### WHAT NEEDS TO BE DONE
All of the data must be printed exactly; please include every line.

### PROVIDED DATA

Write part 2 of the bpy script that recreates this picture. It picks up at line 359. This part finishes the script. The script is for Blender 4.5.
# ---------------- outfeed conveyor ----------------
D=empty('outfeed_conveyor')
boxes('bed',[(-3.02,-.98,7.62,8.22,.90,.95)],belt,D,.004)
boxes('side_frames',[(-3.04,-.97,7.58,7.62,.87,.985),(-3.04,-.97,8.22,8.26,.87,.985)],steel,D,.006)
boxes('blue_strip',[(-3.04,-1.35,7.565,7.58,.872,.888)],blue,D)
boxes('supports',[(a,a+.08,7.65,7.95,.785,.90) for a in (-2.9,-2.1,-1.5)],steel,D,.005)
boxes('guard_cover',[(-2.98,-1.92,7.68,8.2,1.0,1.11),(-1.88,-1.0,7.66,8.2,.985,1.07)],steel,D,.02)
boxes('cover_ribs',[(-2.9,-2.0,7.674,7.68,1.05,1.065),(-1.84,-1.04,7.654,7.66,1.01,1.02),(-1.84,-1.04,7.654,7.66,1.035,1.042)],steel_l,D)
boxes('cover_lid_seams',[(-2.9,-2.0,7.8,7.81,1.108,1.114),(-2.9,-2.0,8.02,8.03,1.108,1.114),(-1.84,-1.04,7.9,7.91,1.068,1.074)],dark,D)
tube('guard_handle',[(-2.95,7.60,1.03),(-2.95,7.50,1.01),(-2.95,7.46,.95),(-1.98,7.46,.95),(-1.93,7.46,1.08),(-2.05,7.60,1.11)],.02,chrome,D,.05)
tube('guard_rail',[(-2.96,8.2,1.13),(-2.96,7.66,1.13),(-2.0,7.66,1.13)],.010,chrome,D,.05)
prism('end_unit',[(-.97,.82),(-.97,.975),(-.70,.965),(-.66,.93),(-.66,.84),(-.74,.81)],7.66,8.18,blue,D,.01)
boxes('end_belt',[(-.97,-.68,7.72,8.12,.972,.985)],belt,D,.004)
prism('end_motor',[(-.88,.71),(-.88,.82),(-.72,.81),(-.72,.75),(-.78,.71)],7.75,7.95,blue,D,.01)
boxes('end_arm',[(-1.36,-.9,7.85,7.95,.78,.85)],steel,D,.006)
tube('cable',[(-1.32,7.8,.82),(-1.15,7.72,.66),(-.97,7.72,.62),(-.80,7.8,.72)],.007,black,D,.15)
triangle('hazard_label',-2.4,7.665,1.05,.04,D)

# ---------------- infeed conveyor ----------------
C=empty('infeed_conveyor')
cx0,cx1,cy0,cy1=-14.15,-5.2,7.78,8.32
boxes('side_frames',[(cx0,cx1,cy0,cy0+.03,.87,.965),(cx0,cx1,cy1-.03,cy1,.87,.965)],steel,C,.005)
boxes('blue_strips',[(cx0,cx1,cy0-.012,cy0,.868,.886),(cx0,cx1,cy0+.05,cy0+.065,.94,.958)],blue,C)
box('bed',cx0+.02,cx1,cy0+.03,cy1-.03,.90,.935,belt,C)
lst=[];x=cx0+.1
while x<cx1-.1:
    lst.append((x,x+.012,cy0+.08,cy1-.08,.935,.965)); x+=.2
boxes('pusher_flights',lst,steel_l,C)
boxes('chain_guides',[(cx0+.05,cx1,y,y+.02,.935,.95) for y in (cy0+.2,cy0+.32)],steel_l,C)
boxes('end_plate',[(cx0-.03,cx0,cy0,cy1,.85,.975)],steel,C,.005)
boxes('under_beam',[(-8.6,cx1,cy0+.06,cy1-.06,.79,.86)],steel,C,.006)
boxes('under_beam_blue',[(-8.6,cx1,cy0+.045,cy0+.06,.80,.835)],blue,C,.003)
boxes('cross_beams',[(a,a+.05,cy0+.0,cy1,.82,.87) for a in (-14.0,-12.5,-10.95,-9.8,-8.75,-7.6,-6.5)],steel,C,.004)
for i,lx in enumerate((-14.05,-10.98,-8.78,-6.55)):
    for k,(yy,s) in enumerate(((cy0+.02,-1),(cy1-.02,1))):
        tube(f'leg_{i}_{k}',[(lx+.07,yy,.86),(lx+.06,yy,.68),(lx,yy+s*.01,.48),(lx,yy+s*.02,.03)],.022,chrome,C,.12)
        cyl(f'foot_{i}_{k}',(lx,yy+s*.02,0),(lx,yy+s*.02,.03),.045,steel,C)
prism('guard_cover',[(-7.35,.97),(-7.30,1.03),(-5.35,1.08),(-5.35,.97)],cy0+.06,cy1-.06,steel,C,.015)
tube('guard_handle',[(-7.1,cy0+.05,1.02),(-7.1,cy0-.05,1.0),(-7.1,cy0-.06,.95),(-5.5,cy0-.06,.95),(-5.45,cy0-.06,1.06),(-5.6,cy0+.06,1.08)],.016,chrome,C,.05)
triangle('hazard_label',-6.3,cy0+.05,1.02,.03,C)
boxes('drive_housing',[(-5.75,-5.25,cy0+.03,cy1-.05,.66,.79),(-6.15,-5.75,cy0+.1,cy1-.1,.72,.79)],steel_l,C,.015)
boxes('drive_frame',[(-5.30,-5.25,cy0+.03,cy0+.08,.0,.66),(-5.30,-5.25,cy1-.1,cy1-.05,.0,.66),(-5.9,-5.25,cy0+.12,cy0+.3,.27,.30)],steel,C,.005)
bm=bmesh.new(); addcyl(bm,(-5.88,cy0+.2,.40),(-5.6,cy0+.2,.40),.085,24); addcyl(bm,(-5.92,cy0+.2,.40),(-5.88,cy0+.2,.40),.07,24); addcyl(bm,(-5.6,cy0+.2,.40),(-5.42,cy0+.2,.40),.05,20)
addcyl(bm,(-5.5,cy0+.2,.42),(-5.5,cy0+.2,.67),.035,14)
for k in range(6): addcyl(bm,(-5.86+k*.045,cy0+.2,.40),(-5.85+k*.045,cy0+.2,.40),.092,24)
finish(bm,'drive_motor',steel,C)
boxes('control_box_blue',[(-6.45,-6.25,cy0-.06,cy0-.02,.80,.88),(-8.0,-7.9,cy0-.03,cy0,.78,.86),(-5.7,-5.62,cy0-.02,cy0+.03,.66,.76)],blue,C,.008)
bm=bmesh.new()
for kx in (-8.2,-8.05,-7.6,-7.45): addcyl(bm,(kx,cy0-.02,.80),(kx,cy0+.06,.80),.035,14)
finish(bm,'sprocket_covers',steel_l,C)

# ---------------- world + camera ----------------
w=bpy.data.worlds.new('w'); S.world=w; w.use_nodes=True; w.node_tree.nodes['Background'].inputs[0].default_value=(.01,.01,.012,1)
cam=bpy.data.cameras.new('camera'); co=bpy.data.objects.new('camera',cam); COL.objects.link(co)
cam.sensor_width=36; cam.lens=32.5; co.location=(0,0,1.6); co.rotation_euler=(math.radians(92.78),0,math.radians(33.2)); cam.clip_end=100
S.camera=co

### OUTPUT FOR THIS TASK
Write part 2 of the bpy script that recreates this picture. It picks up at line 359. This part finishes the script. The script is for Blender 4.5.
# ---------------- outfeed conveyor ----------------
D=empty('outfeed_conveyor')
boxes('bed',[(-3.02,-.98,7.62,8.22,.90,.95)],belt,D,.004)
boxes('side_frames',[(-3.04,-.97,7.58,7.62,.87,.985),(-3.04,-.97,8.22,8.26,.87,.985)],steel,D,.006)
boxes('blue_strip',[(-3.04,-1.35,7.565,7.58,.872,.888)],blue,D)
boxes('supports',[(a,a+.08,7.65,7.95,.785,.90) for a in (-2.9,-2.1,-1.5)],steel,D,.005)
boxes('guard_cover',[(-2.98,-1.92,7.68,8.2,1.0,1.11),(-1.88,-1.0,7.66,8.2,.985,1.07)],steel,D,.02)
boxes('cover_ribs',[(-2.9,-2.0,7.674,7.68,1.05,1.065),(-1.84,-1.04,7.654,7.66,1.01,1.02),(-1.84,-1.04,7.654,7.66,1.035,1.042)],steel_l,D)
boxes('cover_lid_seams',[(-2.9,-2.0,7.8,7.81,1.108,1.114),(-2.9,-2.0,8.02,8.03,1.108,1.114),(-1.84,-1.04,7.9,7.91,1.068,1.074)],dark,D)
tube('guard_handle',[(-2.95,7.60,1.03),(-2.95,7.50,1.01),(-2.95,7.46,.95),(-1.98,7.46,.95),(-1.93,7.46,1.08),(-2.05,7.60,1.11)],.02,chrome,D,.05)
tube('guard_rail',[(-2.96,8.2,1.13),(-2.96,7.66,1.13),(-2.0,7.66,1.13)],.010,chrome,D,.05)
prism('end_unit',[(-.97,.82),(-.97,.975),(-.70,.965),(-.66,.93),(-.66,.84),(-.74,.81)],7.66,8.18,blue,D,.01)
boxes('end_belt',[(-.97,-.68,7.72,8.12,.972,.985)],belt,D,.004)
prism('end_motor',[(-.88,.71),(-.88,.82),(-.72,.81),(-.72,.75),(-.78,.71)],7.75,7.95,blue,D,.01)
boxes('end_arm',[(-1.36,-.9,7.85,7.95,.78,.85)],steel,D,.006)
tube('cable',[(-1.32,7.8,.82),(-1.15,7.72,.66),(-.97,7.72,.62),(-.80,7.8,.72)],.007,black,D,.15)
triangle('hazard_label',-2.4,7.665,1.05,.04,D)

# ---------------- infeed conveyor ----------------
C=empty('infeed_conveyor')
cx0,cx1,cy0,cy1=-14.15,-5.2,7.78,8.32
boxes('side_frames',[(cx0,cx1,cy0,cy0+.03,.87,.965),(cx0,cx1,cy1-.03,cy1,.87,.965)],steel,C,.005)
boxes('blue_strips',[(cx0,cx1,cy0-.012,cy0,.868,.886),(cx0,cx1,cy0+.05,cy0+.065,.94,.958)],blue,C)
box('bed',cx0+.02,cx1,cy0+.03,cy1-.03,.90,.935,belt,C)
lst=[];x=cx0+.1
while x<cx1-.1:
    lst.append((x,x+.012,cy0+.08,cy1-.08,.935,.965)); x+=.2
boxes('pusher_flights',lst,steel_l,C)
boxes('chain_guides',[(cx0+.05,cx1,y,y+.02,.935,.95) for y in (cy0+.2,cy0+.32)],steel_l,C)
boxes('end_plate',[(cx0-.03,cx0,cy0,cy1,.85,.975)],steel,C,.005)
boxes('under_beam',[(-8.6,cx1,cy0+.06,cy1-.06,.79,.86)],steel,C,.006)
boxes('under_beam_blue',[(-8.6,cx1,cy0+.045,cy0+.06,.80,.835)],blue,C,.003)
boxes('cross_beams',[(a,a+.05,cy0+.0,cy1,.82,.87) for a in (-14.0,-12.5,-10.95,-9.8,-8.75,-7.6,-6.5)],steel,C,.004)
for i,lx in enumerate((-14.05,-10.98,-8.78,-6.55)):
    for k,(yy,s) in enumerate(((cy0+.02,-1),(cy1-.02,1))):
        tube(f'leg_{i}_{k}',[(lx+.07,yy,.86),(lx+.06,yy,.68),(lx,yy+s*.01,.48),(lx,yy+s*.02,.03)],.022,chrome,C,.12)
        cyl(f'foot_{i}_{k}',(lx,yy+s*.02,0),(lx,yy+s*.02,.03),.045,steel,C)
prism('guard_cover',[(-7.35,.97),(-7.30,1.03),(-5.35,1.08),(-5.35,.97)],cy0+.06,cy1-.06,steel,C,.015)
tube('guard_handle',[(-7.1,cy0+.05,1.02),(-7.1,cy0-.05,1.0),(-7.1,cy0-.06,.95),(-5.5,cy0-.06,.95),(-5.45,cy0-.06,1.06),(-5.6,cy0+.06,1.08)],.016,chrome,C,.05)
triangle('hazard_label',-6.3,cy0+.05,1.02,.03,C)
boxes('drive_housing',[(-5.75,-5.25,cy0+.03,cy1-.05,.66,.79),(-6.15,-5.75,cy0+.1,cy1-.1,.72,.79)],steel_l,C,.015)
boxes('drive_frame',[(-5.30,-5.25,cy0+.03,cy0+.08,.0,.66),(-5.30,-5.25,cy1-.1,cy1-.05,.0,.66),(-5.9,-5.25,cy0+.12,cy0+.3,.27,.30)],steel,C,.005)
bm=bmesh.new(); addcyl(bm,(-5.88,cy0+.2,.40),(-5.6,cy0+.2,.40),.085,24); addcyl(bm,(-5.92,cy0+.2,.40),(-5.88,cy0+.2,.40),.07,24); addcyl(bm,(-5.6,cy0+.2,.40),(-5.42,cy0+.2,.40),.05,20)
addcyl(bm,(-5.5,cy0+.2,.42),(-5.5,cy0+.2,.67),.035,14)
for k in range(6): addcyl(bm,(-5.86+k*.045,cy0+.2,.40),(-5.85+k*.045,cy0+.2,.40),.092,24)
finish(bm,'drive_motor',steel,C)
boxes('control_box_blue',[(-6.45,-6.25,cy0-.06,cy0-.02,.80,.88),(-8.0,-7.9,cy0-.03,cy0,.78,.86),(-5.7,-5.62,cy0-.02,cy0+.03,.66,.76)],blue,C,.008)
bm=bmesh.new()
for kx in (-8.2,-8.05,-7.6,-7.45): addcyl(bm,(kx,cy0-.02,.80),(kx,cy0+.06,.80),.035,14)
finish(bm,'sprocket_covers',steel_l,C)

# ---------------- world + camera ----------------
w=bpy.data.worlds.new('w'); S.world=w; w.use_nodes=True; w.node_tree.nodes['Background'].inputs[0].default_value=(.01,.01,.012,1)
cam=bpy.data.cameras.new('camera'); co=bpy.data.objects.new('camera',cam); COL.objects.link(co)
cam.sensor_width=36; cam.lens=32.5; co.location=(0,0,1.6); co.rotation_euler=(math.radians(92.78),0,math.radians(33.2)); cam.clip_end=100
S.camera=co